I am the slowest eater you know. I think this is because I use good etiquette; I never speak while I’m chewing, I take small bites and I swallow one bite before I begin another.
“I have mastered etiquette,” I thought. “No you haven’t,” the Senior Etiquette Dinner told me.
The Senior Etiquette Dinner has been a Career Planning fixture for a long time and was, for many years, hosted by Karen Mills, whose attendance at many White House state dinners qualified her for the job. This year it was hosted by Dean of Student Affairs Tim Foster, who is quite polite.

Our evening of etiquette began with a mock reception and forced mingling. Although I knew most of the people in the room from living, studying and socializing with them for three and a half years, the ordeal felt stilted. Maybe it was because we were wearing business casual. Maybe it was because we were wearing name tags. I borrowed a friend’s blazer hoping that it would make me look assertive, or at least professorial. It did neither, but it did help me blend in with my post-adolescent, pre-professional peers.

After our mock reception, we sat down to learn dinner etiquette. Some of the etiquette rules seemed entirely arbitrary. For example, I learned the proper way to butter a roll. It is not, as I have always done, to saw the roll in half and make a butter sandwich, but rather to pull off bite-sized pieces and butter them individually. The only reason I can imagine for this is that it disguises how much butter you’re eating. I suppose this is meant to help people, who, like me, eat a lot of butter.

Sometimes I push bits of food onto my fork with my finger. I realize it sounds gross, but I bet you do it too. I did this once at the dinner, unthinkingly. I was sure nobody would notice, but one of my housemates saw me from across the room and shamed me later. Touching your food with your fingers (except for rolls I guess?) is bad etiquette. Don’t do it.
Also, turns out you’re supposed to hold a glass of red wine by the “chalice” to warm it and a glass of white wine by the stem to keep it cool (I wonder how this applies to Solo cups and Mason jars).

Dean Foster emphasized that contemporary business etiquette is “genderless,” which I appreciated. It is no longer cool for all the men at the table to stand when a woman excuses herself. I tried to think of other things that are genderless: garbage bags? hand soap? funerals?
To finish our meal, we had Bowdoin Logs (a special dessert composed of a tube of vanilla ice cream encrusted in chocolate cookie crumbs and smothered in hot fudge sauce—it is bliss).
Now I will analyze. Warm up your thumbs, Yakkers.

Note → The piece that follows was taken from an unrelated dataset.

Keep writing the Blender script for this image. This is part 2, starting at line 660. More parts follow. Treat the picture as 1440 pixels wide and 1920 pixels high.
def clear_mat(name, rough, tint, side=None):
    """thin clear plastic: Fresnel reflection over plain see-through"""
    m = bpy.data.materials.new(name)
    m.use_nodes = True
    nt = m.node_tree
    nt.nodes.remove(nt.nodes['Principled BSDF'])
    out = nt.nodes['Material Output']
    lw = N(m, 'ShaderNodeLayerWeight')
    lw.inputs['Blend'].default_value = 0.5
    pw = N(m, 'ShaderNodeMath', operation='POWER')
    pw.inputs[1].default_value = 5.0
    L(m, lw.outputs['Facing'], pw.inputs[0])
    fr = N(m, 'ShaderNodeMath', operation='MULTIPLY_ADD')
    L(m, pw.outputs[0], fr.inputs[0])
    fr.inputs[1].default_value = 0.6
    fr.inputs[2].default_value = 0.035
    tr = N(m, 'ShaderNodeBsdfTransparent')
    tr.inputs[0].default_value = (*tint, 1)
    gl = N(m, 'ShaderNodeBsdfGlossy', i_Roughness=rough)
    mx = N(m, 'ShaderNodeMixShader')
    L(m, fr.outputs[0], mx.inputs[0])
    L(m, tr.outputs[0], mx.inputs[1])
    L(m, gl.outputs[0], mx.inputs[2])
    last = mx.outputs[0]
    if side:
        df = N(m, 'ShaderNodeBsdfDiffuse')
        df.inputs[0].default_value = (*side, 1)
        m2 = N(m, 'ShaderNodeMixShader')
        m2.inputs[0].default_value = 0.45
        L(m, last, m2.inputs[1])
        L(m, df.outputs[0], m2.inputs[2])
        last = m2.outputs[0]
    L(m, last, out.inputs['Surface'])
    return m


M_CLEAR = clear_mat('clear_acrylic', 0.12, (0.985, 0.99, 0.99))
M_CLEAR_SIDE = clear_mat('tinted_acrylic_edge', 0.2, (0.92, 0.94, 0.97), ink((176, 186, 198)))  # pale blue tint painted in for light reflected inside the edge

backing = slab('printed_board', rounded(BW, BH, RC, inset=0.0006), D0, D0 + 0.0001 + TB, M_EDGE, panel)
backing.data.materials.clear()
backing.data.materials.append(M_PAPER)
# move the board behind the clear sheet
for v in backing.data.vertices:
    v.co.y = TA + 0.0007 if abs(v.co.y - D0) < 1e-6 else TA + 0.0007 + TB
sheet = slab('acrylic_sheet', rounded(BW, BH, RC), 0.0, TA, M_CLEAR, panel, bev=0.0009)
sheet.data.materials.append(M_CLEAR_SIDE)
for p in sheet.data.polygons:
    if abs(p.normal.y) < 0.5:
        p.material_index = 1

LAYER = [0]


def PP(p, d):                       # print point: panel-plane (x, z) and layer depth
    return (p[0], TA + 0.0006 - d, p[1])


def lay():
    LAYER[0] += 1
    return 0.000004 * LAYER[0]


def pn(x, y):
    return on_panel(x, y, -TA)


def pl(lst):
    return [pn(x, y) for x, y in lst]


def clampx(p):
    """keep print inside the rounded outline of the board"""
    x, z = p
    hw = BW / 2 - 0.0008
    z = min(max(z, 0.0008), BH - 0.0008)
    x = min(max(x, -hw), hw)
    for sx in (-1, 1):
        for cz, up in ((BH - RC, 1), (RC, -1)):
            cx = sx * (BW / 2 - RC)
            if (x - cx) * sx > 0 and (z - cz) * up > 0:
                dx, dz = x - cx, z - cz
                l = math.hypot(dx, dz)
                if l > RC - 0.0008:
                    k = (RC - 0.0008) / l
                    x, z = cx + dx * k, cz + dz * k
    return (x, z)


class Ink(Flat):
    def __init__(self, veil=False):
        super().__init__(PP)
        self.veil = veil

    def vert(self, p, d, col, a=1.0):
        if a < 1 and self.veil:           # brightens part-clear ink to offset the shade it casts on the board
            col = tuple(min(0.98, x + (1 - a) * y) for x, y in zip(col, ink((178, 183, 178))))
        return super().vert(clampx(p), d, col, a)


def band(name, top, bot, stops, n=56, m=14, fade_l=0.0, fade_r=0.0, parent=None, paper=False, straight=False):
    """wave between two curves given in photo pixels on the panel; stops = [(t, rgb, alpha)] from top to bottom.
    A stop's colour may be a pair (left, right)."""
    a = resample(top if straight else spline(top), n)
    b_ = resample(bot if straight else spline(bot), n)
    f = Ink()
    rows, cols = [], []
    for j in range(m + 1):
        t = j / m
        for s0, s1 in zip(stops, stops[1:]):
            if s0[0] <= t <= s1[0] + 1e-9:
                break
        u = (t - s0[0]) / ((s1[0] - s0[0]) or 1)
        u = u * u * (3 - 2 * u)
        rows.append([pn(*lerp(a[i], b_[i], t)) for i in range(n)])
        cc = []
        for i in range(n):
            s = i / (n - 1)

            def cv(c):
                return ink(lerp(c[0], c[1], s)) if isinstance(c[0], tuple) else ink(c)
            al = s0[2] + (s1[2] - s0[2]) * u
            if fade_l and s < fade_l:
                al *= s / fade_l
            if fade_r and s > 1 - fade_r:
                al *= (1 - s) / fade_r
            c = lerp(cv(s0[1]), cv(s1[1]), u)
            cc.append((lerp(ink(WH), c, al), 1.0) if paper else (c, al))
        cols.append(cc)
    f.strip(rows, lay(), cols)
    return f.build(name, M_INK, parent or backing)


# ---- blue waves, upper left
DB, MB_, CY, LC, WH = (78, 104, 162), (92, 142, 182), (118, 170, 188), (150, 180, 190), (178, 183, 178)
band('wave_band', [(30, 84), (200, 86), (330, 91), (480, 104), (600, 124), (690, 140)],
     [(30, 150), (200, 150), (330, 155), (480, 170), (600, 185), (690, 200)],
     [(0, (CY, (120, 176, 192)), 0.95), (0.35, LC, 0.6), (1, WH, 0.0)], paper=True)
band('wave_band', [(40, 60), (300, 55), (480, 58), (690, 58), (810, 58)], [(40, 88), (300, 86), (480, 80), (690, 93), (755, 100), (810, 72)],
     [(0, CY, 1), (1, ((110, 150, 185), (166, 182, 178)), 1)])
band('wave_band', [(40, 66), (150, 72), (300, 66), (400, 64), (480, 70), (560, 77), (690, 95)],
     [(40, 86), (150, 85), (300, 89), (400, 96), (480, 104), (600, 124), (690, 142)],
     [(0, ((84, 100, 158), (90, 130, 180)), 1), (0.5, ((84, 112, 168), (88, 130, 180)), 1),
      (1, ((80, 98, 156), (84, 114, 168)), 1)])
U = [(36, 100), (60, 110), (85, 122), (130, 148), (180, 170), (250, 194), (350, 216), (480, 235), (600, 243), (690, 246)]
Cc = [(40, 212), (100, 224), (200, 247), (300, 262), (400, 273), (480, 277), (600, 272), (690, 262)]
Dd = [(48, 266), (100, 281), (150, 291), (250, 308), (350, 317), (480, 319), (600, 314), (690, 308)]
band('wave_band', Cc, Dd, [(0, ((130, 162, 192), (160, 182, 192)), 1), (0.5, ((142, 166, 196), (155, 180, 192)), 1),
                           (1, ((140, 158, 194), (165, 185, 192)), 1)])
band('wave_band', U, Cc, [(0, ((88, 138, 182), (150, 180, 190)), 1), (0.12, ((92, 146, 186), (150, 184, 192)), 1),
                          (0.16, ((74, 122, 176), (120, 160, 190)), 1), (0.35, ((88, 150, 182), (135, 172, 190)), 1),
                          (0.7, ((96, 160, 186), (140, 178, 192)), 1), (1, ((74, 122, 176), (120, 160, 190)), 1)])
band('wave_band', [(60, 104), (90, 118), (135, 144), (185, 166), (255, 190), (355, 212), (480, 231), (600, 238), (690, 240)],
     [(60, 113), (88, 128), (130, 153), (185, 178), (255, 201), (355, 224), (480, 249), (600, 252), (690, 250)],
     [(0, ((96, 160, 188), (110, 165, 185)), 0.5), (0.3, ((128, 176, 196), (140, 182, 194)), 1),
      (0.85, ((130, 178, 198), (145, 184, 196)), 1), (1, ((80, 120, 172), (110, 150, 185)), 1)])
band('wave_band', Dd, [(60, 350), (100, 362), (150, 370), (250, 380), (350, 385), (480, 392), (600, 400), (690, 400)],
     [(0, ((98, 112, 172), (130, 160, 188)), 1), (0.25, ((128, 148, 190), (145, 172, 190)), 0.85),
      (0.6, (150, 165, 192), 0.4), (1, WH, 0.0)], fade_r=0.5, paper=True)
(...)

The Senior Etiquette Dinner is a Career Planning event, and its professed intent is to prepare Bowdoin students for job interviews that involve fancy dinners. We accept this because the sort of job that would require a fancy dinner interview is a good job. It means you have worked hard and are successful.

Notably, there are many of us who are not seeking these types of jobs, including myself. However, despite its lack of immediate usefulness in my job search, the Senior Etiquette Dinner gave me something that will be with me throughout my life. It is also something that is deeply unjust: cultural capital.

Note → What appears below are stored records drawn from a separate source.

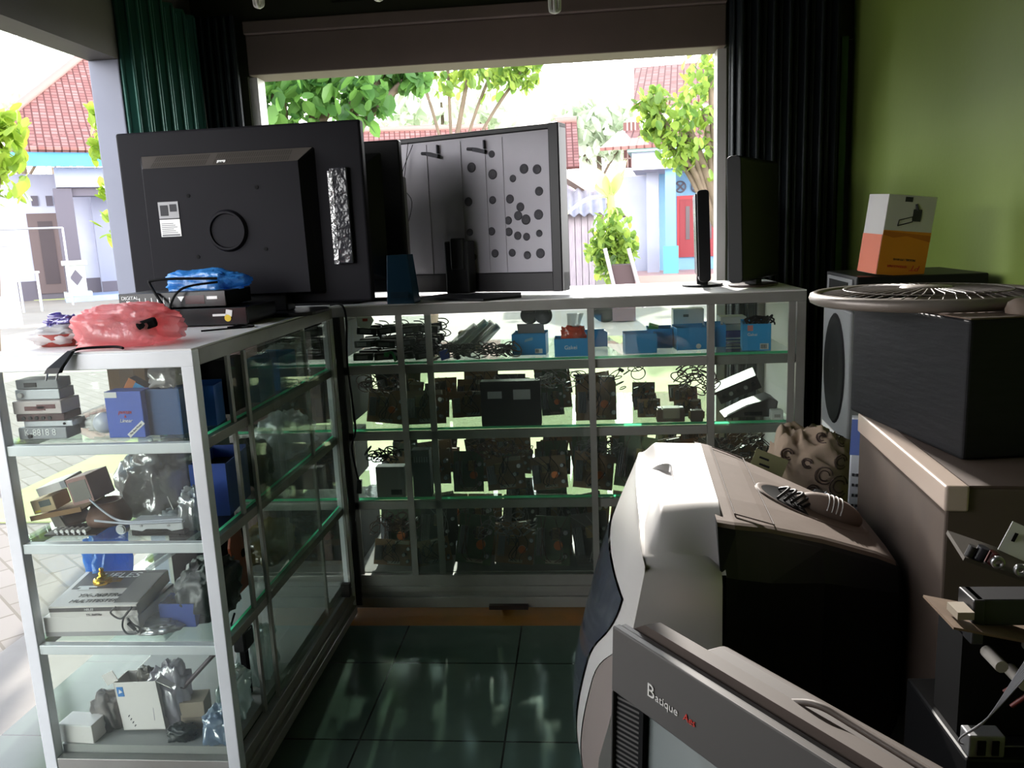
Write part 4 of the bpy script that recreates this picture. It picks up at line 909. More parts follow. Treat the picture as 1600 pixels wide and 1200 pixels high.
# black heap and bag at the aisle side
side_box('dark blue box on the second shelf behind the aisle post', 1.83, 2.0, -.985, z, .135, NAVY, R(6))
filmbag('clear bag hanging off the dark blue box, second shelf', (-.935, 1.76, z+.0), (.028, .04, .05), 52)
filmbag('lumpy black bag on the second shelf behind aisle glass', (-.955, 2.12, z), (.05, .07, .06), 53, M('black_bag', '#0f0f11', .35, 0, None, 8, .5, .4, 30))
filmbag('crinkled clear bag far along the second shelf', (-.97, 2.45, z), (.07, .12, .06), 54)
t, w, d = carton('plastic_tub', 'dark green tub deep on the second shelf of left case', 'tub', -1.14, -1.04, 2.05, 2.2, z, .17, M('dark_green_plastic', '#23423a', .5))
# --- tier 3
z = SH[2]; Y = 1.70
a, b_ = bl(70, 985, 1.70), bl(215, 985, 1.70)
t, w, d = carton('white_carton', 'flat white carton under the multitester box', 'box', a, b_, 1.70, 1.885, z+.002, .05, M('white_card', '#e2dcd8', .6), R(2))
MB().box(-w/2+.002, -d/2-.001, .001, w/2-.01, -d/2, .012).build('crushed_edge', M('grey_card', '#a7a4a4', .7), t)
a, b_ = bl(72, 945, 1.70), bl(208, 945, 1.70)
t, w, d = carton('multitester_box', 'white and black multitester box with printed name on third shelf', 'box', a+.003, b_, 1.703, 1.875, z+.0545, .034, M('white_card', '#e2dcd8', .6), 0, (R(5), 0, R(3)))
GREYK = M('print_grey', '#5d5a5a', .6); h = .034
o = MB().box(-w/2+.001, -d/2-.0008, .019, w/2-.001, -d/2, .029).build('front_band', GREYK, t)
text('HELES', .0085, (-.01, -d/2-.0014, .024), (R(90), 0, 0), WINK, t, 'front_lettering', .2)
text('YX-360TRe', .008, (0, -d/2-.0014, .01), (R(90), 0, 0), GREYK, t, 'front_model_lettering', .2)
mb = MB(); mb.box(-w/2+.012, -.005, h, w/2-.0, d/2-.003, h+.0008); mb.build('top_panel', GREYK, t)
mb = MB(); mb.prism([(-w/2+.03, -.012), (-w/2+.06, -.012), (-w/2+.055, .0), (-w/2+.075, .0), (-w/2+.072, .008), (-w/2+.026, .008), (-w/2+.024, .0), (-w/2+.036, .0)], 'Z', h+.0008, h+.0014); mb.build('top_tab', WHITEP, t)
text('HELES', .034, (-.004, .058, h+.0014), (0, 0, 0), WINK, t, 'top_lettering', .2, 1.15)
text('YX-360TRe', .021, (-.006, -.040, h+.0014), (0, 0, 0), INK, t, 'model_lettering', .25, 1.1)
text('MULTITESTER', .0185, (-.008, -.066, h+.0014), (0, 0, 0), INK, t, 'kind_lettering', .2, 1.05)
MB().box(w*.22, -d/2+.01, h+.0008, w/2-.002, d/2-.02, h+.0016).build('meter_picture', M('picture_grey', '#777472', .6), t)
t = T('gold_jack', 'shiny gold coil jack sitting on top of the multitester box', 'jack', (bl(156, 905, 1.78), 1.79, z+.0995))
MB().lathe([(.001, .0), (.022, .0), (.023, .006), (.02, .012), (.015, .015), (.013, .013), (.008, .02), (.007, .028), (.001, .03)], 24).build('body', GOLD, t)
MB().ball((0, 0, .034), .006).build('tip', GOLD, t)
mb = MB()
for k in range(4): mb.tube(wire([(.02+.0*k, -.018+k*.003, .008+k*.003), (.035, -.012+k*.004, .008+k*.002), (.05, -.005+k*.004, .006)]), .0012, 5)
mb.build('gold_wire', GOLD, t)
t = T('cable', 'dark coiled cable with silver plug before the multitester box', 'cable', (bl(200, 960, 1.69), 1.693, z+.006))
MB().tube(wire([(-.03, .0, .075), (-.045, .0, .06), (-.02, -.0, .045), (.01, .0, .075), (-.012, .0, .05), (-.02, -.0, .025), (-.01, -.0, .006), (.014, -.0, .008), (.022, -.0, .02), (.008, -.0, .03), (-.004, -.0, .045)], 6), .0024, 6).build('cord', M('dark_grey_cord', '#3b3b3e', .5), t)
MB().cyl((-.002, -.004, .036), (.014, -.004, .018), .0042, n=10).build('plug_grip', BLACK, t)
MB().cyl((.014, -.004, .018), (.019, -.004, .012), .003, n=10).build('plug_tip', STEEL, t)
filmbag('blue plastic bag at the left end of third shelf', (-1.285, 1.93, z), (.035, .06, .11), 61, MATS['blue_film'])
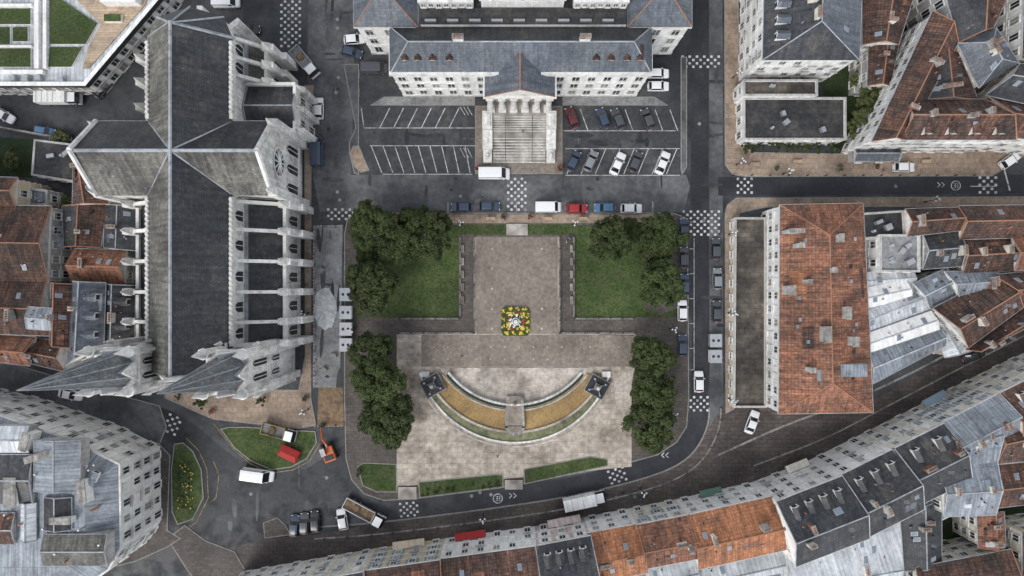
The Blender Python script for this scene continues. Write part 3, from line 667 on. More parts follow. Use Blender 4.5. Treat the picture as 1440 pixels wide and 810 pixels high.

“Cultural capital,” is an idea coined by the social theorist Pierre Bourdieu in 1986 and refers to the things besides money that indicate class. Some examples: dialect, posture, speech volume, tastes, types of clothing and forms of education. Etiquette is absolutely a part of this. The rules are all about “not sticking out,” but the question arises: not sticking out among whom? I answer: not sticking out among the upper class. “Good manners,” are not an arbitrary set of rules Emily Post dreamed up; they are class indicative.

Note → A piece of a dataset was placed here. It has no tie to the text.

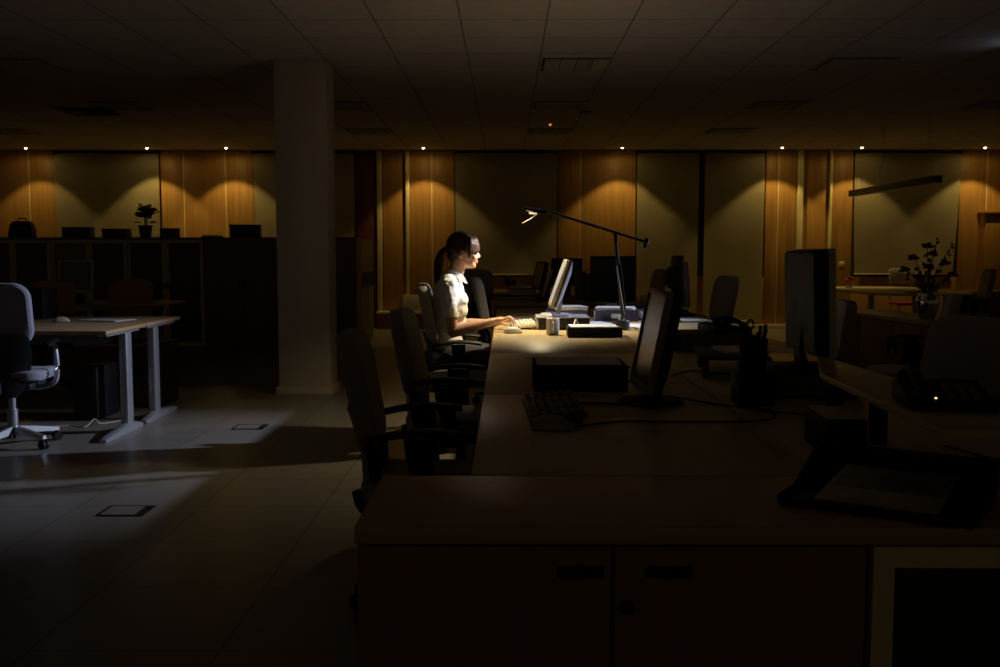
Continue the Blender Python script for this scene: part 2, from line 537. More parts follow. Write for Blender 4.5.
obj('speaker_plate', MB().bx(-.07, .07, -.09, .09, -.012, -.0005, .003), M_BLACK, t)
obj('grille', MB().lathe([(.001, -.014), (.05, -.014), (.052, -.012), (.001, -.012)]), M_GREYPL, t)

# hanging linear lamp over the meeting table
t = thing('pendant_lamp', 'long dark linear lamp hanging over the meeting table', 'pendant lamp', (5.06, 13.45, 2.06), 0)
obj('lamp_body', MB().bx(-.045, .045, -1.5, 1.5, 0, .085, .006), M_GREYPL, t)
obj('lamp_lens', MB().bx(-.035, .035, -1.46, 1.46, -.004, .001), M_WHITE, t)
for k, yy in enumerate((-1.2, 1.2)):
    wv = MB()
    for s in (-1, 1):
        wv.cyl((s * .04, yy, .085), (s * .004, yy, CEIL - 2.06 - .01), .0022, seg=6)
    obj('suspension_wire', wv, M_STEEL, t)
obj('power_cord', MB().tube([(0, .3, .085), (-.03, .3, .25), (.02, .32, .5), (0, .3, CEIL - 2.06 - .02)], .004, seg=6), M_STEEL, t)
obj('ceiling_rose', MB().lathe([(.001, -.03), (.04, -.028), (.06, -.006), (.062, 0)], (0, .3, CEIL - 2.06)), M_WHITE, t)

# ceiling spotlight past the right side of the picture (cool light across the desks)
t = thing('ceiling_spotlight', 'cool white spotlight bracketed from the ceiling beyond the right side', 'spotlight', tuple(COOL_LOC), 0)
aim = (COOL_AIM - COOL_LOC).normalized()
obj('housing', MB().cyl(-aim * .24, -aim * .02, .055, .075), M_BLACK, t)
obj('bracket', MB().cyl(-aim * .12, (-aim * .12).xy.to_3d() + Vector((0, 0, CEIL - COOL_LOC.z)), .012), M_BLACK, t)
spot('spotlight_beam', tuple(COOL_LOC), tuple(COOL_AIM), COOL_POWER, COOL, 33.5, 1.0, .065, t)
spot('spotlight_leak', (COOL_LOC.x, COOL_LOC.y, CEIL - .12), (COOL_LOC.x - .5, COOL_LOC.y, CEIL), 1.6, COOL, 150, 1.0, .03, t)

# ================================================================== OFFICE CHAIRS (origin on the floor under the seat, facing +X)
def rring(w, h, r, n=6):
    """rounded rectangle outline in (u, v)"""
    out = []
    for cx, cy, a0 in ((w - r, h - r, 0), (-w + r, h - r, 90), (-w + r, -h + r, 180), (w - r, -h + r, 270)):
        for k in range(n + 1):
            a = R(a0 + 90 * k / n)
            out.append((cx + r * math.cos(a), cy + r * math.sin(a)))
    return out
def pad(w, h, r, layers, curve):
    """a cushion: outline in local (y, z), thickness along x; layers = [(x, shrink)], curve(y, z) -> x offset"""
    m = MB(); rings = []
    for x, s in layers:
        rings.append([(x + curve(u, v), u, v) for u, v in rring(w - s, h - s, max(r - s, .01))])
    m.loft(rings)
    return m
def make_chair(fabric, label, group, loc, rotz, top=1.0, shell=M_SHELL, metal_arm=False, metal_base=False, plain=False):
    t = thing('office_chair', label, 'chair', loc, rotz, group)
    lean = R(14)
    hb = .195
    zc = top - hb
    cv = lambda u, v: .45 * u * u - math.tan(lean) * v + .25 * v * v - .06 * max(0, -v) * 2
    back = pad(.215, hb, .095, [(-.285, .018), (-.277, .004), (-.262, 0), (-.238, 0), (-.222, .004), (-.214, .016)], cv)
    obj('backrest', back, fabric, t, loc=(0, 0, zc))
    cv2 = lambda u, v: .5 * u * u - math.tan(lean) * (v - .2) + .3 * v * v
    if not plain:
        sh = MB()
        prof = [(.34, -.20, .10), (.40, -.20, .15), (.50, -.195, .185), (.60, -.20, .20), (.70, -.23, .20), (.74, -.245, .18)]
        rings = []
        for z, x, hw in prof:
            rings.append([(x - .035, -hw * .7, z), (x - .045, 0, z), (x - .035, hw * .7, z), (x - .01, hw, z), (x + (.03 if z < .62 else .0), hw * .9, z), (x + (.012 if z < .62 else -.01), 0, z), (x + (.03 if z < .62 else .0), -hw * .9, z), (x - .01, -hw, z)])
        sh.loft(rings)
        obj('back_shell', sh, shell, t)
    # seat
    s = MB(); rings = []
    for z, sh_ in ((.425, .03), (.432, .008), (.45, 0), (.478, 0), (.49, .008), (.496, .03)):
        rings.append([(u + .0, v, z - .06 * max(0, (u - .12)) * 1.2 + .18 * max(0, -u - .15) + .15 * v * v) for u, v in rring(.235 - sh_, .24 - sh_, .09 - sh_)])
    s.loft(rings)
    obj('seat', s, fabric, t)
    obj('seat_pan', MB().bx(-.17, .17, -.17, .17, .375, .428, .02), shell, t)
    br = MB().tube([(-.08, 0, .385), (-.18, 0, .37), (-.24, 0, .38), (-.26, 0, .44)], .022, seg=10)
    obj('back_bracket', br, shell, t)
    for sgn in (-1, 1):
        if not plain:
            a = MB(); rings = []
            for k in range(9):
                u = k / 8; x = -.20 + .30 * u
                hw = .040 * (1 - .55 * abs(2 * u - 1) ** 4); z = .675 + .018 * math.sin(u * PI) - .012 * (1 - u)
                th = .013
                rings.append([(x, sgn * .28 + hw * math.cos(q), z + th * math.sin(q)) for q in [2 * PI * j / 12 for j in range(12)]])
            a.loft(rings)
            arm = obj('armrest', a, M_BLACK, t)
            p = MB()
            if metal_arm:
                p.tube([(-.04, sgn * .285, .66), (-.04, sgn * .295, .52), (-.04, sgn * .28, .42), (-.04, sgn * .2, .385), (-.04, sgn * .1, .385)], .017, seg=10, smooth=5)
                obj('arm_post', p, M_STEEL, arm)
            else:
                p.loft([[(x - w_, sgn * .285 - .012, z), (x + w_, sgn * .285 - .012, z), (x + w_, sgn * .285 + .014, z), (x - w_, sgn * .285 + .014, z)]
                        for x, w_, z in ((-.045, .045, .67), (-.04, .040, .60), (-.02, .034, .50), (-.01, .03, .40))])
                p.bx(-.04, .02, min(sgn * .12, sgn * .297), max(sgn * .12, sgn * .297), .385, .41, .005)
                obj('arm_post', p, M_BLACK, arm)
    obj('lift_column', MB().cyl((0, 0, .11), (0, 0, .24), .032).cyl((0, 0, .2), (0, 0, .39), .022), M_STEEL if metal_base else M_BLACK, t)
    for k in range(5):
        a = 2 * PI * k / 5 + .35
        c, s_ = math.cos(a), math.sin(a)
        leg = MB(); rings = []
        for rr, w_, z0, z1 in ((.02, .032, .085, .13), (.15, .024, .075, .112), (.29, .016, .066, .088)):
            rings.append([(c * rr - s_ * w_, s_ * rr + c * w_, z0), (c * rr + s_ * w_, s_ * rr - c * w_, z0), (c * rr + s_ * w_ * .6, s_ * rr - c * w_ * .6, z1), (c * rr - s_ * w_ * .6, s_ * rr + c * w_ * .6, z1)])
        leg.loft(rings)
        lg = obj('base_leg', leg, M_STEEL if metal_base else M_BLACK, t)
        ca = MB()
        for sd in (-1, 1):
            q = Vector((c * .28 - s_ * .014 * sd, s_ * .28 + c * .014 * sd, .029))
            ca.cyl(q - Vector((-s_, c, 0)) * .008, q + Vector((-s_, c, 0)) * .008, .029, seg=18)
        ca.cyl((c * .28, s_ * .28, .03), (c * .28, s_ * .28, .075), .009, seg=10)
        obj('caster', ca, M_BLACK, lg)
    return t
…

So, if I am particular about using “who” and “whom” correctly, sit up straight and know the difference between a latte and a cappuccino, I have more cultural capital than if I slouched, ate fast food often and said, “ain’t.”

Conceivably, I could have either set of cultural traits outlined above and have the same amount of money. But probably not. This is where the play between cultural capital and economic capital comes in; they are not identical, but the accumulation of cultural capital makes it easier to accumulate economic capital.

It is no secret that our country is deeply unequal. If you have had your finger on the pulse of national politics at all, you have heard Bernie Sanders rail against income and wealth inequality. The one percent and 99 percent are old news. Thomas Piketty’s “Capital in the Twenty-First Century” was a bestseller.

You get it.

Let’s come back to the etiquette dinner. I am not arguing that by teaching us which fork is for salad and which is for the entrée that Dean Foster is disenfranchising the 99 percent. This is what I am arguing: class exists in America.

A Bowdoin education is elite not just because of our 15 percent acceptance rate. It is elite because it gives us the tools to enter into, or remain in, elite spheres of society. The Senior Etiquette Dinner is the most visible, salient example of how.